Blueprint Tycoon Review

Blueprints were first put into use in the mid-19th century.

Originally created to replicate design plans for technical drawings, they have since been replaced by more modern methods. Still, ‘blueprinting’ remains a term for drawing up or planning out an idea, making Blueprint Tycoon a fitting name for a settlement building and management game.

If you like story rich games, then Blueprint Tycoon isn’t for you. However, what it lacks in story it more than makes up for with a whole lot of management elements for you to explore. The idea is simple: gather raw materials, produce goods, and sell your product for a profit. This simple idea quickly expands into a nearly overwhelming network of resources, workers, and trade routes spanning multiple islands.

Like any game, Blueprint Tycoon begins with a tutorial. This tutorial, however, is rather complicated, and almost does more to confuse the player than teach. What’s more, there’s no real differentiation as to when the tutorial ends and the game begins. It almost seems like you never begin playing a game; you just continue completing basic tasks to progress the longest tutorial known to man.

Games by definition have a way to win and a way to lose, but there is no way to lose in Blueprint Tycoon. If you don’t produce enough goods, you’ll run out of money. If you don’t feed or pay your workers, your reputation will go down. As your reputation lowers, workers will stop working, building will collapse, but you’ll never technically fail. Even with zero reputation, zero funds, and a negative net of thousands of dollars a day, the scenario will continue infinitely. There is also no option to restart a scenario, so if you manage to back yourself into a corner, you have little option but to grind their way back into it (or, you know, turn off the game).

The one mechanic that sets Blueprint Tycoon apart from other management games is its actual blueprint system. Almost all buildings in the production line have a blueprint associated with them that dictates the time it takes to complete their specified task. These blueprints can be modified by the player to make them more efficient, and save time in the production line. In theory it’s a great idea, but in practice, it leaves a lot to be desired. The actual customisation is very limited in what you can do, and generally isn’t very fun. Even if you finds the most efficient method, your production will seemingly only be marginally improved.

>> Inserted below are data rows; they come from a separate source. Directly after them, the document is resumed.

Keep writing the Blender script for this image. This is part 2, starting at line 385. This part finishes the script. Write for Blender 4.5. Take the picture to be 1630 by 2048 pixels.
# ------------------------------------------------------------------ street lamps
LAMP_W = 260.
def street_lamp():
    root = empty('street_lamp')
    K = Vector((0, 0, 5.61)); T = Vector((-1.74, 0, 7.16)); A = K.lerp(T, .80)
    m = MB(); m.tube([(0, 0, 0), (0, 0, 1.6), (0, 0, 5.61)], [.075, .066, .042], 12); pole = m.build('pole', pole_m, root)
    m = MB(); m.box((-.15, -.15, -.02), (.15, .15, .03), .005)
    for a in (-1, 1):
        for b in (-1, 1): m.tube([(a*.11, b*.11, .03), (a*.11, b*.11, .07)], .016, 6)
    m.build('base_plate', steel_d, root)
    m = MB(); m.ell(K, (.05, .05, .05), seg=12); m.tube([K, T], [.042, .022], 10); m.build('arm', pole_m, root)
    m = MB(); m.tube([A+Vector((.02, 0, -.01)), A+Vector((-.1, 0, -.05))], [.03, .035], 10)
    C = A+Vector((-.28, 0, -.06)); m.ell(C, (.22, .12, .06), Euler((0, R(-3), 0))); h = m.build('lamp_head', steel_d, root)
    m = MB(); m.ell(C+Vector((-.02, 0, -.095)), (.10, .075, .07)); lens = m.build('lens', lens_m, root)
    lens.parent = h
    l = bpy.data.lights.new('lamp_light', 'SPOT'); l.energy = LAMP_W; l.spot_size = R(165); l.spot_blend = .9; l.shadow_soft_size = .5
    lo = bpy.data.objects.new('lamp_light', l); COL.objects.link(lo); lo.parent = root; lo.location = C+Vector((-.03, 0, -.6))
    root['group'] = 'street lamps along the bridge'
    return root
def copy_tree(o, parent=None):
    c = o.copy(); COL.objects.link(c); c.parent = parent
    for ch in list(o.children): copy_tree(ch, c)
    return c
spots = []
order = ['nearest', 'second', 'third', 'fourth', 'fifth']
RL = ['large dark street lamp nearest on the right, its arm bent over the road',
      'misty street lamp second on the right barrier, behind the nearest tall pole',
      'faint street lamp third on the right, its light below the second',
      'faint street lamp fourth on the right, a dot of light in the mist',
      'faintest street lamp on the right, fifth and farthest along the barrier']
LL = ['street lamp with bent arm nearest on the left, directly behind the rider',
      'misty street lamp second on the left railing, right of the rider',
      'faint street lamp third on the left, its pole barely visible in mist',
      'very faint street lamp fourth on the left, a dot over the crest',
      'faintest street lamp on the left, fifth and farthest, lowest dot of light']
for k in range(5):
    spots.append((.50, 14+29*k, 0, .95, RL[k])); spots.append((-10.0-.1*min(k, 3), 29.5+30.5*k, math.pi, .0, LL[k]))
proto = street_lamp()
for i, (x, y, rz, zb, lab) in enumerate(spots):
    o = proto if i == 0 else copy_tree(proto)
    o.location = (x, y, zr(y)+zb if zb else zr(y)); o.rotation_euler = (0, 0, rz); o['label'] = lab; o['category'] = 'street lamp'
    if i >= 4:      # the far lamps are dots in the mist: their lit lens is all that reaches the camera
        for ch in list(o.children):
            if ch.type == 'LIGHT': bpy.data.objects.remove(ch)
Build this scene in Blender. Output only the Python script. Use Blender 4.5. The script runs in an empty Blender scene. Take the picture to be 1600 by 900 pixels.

And most confusing is that the core mechanic, one of the only things that makes Blueprint Tycoon unique, can be completely avoided throughout the game.

The art style matches the name of the game, with most of the art taking on a blueprint feel. Though the style, like the rest of the game, feels like a good idea with poor execution, resulting in lacklustre results. Blueprints are known for being very intricate and exclusively blue and white. But the art style here is very simplistic and overly colourful. Some of the colour can be excused, as it would be nearly impossible to tell buildings and resources apart if everything was blue. But when a hot air balloon is upgraded for instance, instead of becoming more sophisticated, it merely receives a palette swap.

Blueprint Tycoon finds itself in a tough spot when it comes to music. You spend the majority of the game on a single screen, making it difficult to keep the sound track fresh and varied. The music that was included in the game is respectable and even catchy at times. However, there just isn’t enough variety to survive the hours of gameplay. The music also frequently cuts off the previous track, or worse yet, doesn’t play at all. You’re probably best just to mute the game and listen to your own music as you play.

At this point it may sound like Blueprint Tycoon is full of issues and isn’t really worth looking into. But that’s not really the case. It’s an entirely fine game. If you’re a fan of management or simulation games, it’s worth investigating, especially with such a cheap price tag. The only big issue with Blueprint Tycoon is that it just isn’t particularly fun. Without a way to lose, there’s no real challenge. Completing tasks doesn’t feel satisfying because there’s no time limit or difficulty. It all just feels like a long, somewhat tedious, tutorial.

Blueprint Tycoon is available on PC.